[Extracted records]
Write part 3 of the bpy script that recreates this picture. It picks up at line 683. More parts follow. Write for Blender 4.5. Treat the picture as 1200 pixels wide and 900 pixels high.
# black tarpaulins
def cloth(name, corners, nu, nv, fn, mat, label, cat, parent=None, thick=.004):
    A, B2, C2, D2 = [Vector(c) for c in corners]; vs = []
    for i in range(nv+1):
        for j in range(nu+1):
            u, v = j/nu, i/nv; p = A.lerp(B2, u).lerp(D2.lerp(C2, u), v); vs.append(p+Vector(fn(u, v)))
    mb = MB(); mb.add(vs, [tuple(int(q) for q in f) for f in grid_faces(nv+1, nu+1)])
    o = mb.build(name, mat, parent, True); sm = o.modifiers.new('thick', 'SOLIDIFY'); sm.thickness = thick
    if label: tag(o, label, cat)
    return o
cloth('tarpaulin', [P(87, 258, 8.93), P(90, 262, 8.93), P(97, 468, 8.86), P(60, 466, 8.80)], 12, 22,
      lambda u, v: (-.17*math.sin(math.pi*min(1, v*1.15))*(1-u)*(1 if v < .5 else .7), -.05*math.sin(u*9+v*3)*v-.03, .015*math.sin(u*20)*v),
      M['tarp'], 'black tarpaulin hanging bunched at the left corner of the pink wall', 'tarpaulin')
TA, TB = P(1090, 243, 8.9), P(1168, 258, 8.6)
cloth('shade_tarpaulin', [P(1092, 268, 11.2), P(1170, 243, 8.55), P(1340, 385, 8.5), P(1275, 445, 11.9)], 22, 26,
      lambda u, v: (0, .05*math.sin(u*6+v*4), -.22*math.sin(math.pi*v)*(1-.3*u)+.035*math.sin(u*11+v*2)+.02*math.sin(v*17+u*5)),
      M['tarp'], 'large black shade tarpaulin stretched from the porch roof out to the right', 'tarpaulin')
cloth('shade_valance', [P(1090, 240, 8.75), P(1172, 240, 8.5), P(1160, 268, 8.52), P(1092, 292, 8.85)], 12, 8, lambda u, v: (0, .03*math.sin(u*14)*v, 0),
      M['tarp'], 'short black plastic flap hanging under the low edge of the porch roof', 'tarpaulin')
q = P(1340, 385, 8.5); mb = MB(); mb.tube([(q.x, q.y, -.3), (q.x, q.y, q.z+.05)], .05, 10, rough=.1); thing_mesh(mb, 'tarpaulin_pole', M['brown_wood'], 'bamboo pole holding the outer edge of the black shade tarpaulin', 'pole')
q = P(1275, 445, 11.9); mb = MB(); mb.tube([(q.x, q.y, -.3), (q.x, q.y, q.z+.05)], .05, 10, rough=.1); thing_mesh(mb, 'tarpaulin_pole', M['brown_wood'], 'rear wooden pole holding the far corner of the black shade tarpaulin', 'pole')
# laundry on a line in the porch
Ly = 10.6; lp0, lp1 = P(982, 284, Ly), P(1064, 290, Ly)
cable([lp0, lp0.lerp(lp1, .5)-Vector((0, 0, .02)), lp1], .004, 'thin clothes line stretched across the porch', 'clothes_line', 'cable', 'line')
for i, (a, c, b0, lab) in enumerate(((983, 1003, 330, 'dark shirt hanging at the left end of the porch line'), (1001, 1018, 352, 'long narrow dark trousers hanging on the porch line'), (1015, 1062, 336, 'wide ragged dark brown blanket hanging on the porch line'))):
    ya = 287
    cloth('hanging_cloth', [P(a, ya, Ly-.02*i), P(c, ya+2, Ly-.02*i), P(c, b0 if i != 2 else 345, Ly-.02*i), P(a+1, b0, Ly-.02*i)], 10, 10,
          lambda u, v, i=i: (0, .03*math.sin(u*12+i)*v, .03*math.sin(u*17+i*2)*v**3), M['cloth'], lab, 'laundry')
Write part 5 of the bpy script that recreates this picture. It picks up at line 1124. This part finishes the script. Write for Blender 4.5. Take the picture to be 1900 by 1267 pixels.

__Given task__
Check each line of the records above for "Blender", and copy those that have it.

__Task solution__
Write part 3 of the bpy script that recreates this picture. It picks up at line 683. More parts follow. Write for Blender 4.5. Treat the picture as 1200 pixels wide and 900 pixels high.
Write part 5 of the bpy script that recreates this picture. It picks up at line 1124. This part finishes the script. Write for Blender 4.5. Take the picture to be 1900 by 1267 pixels.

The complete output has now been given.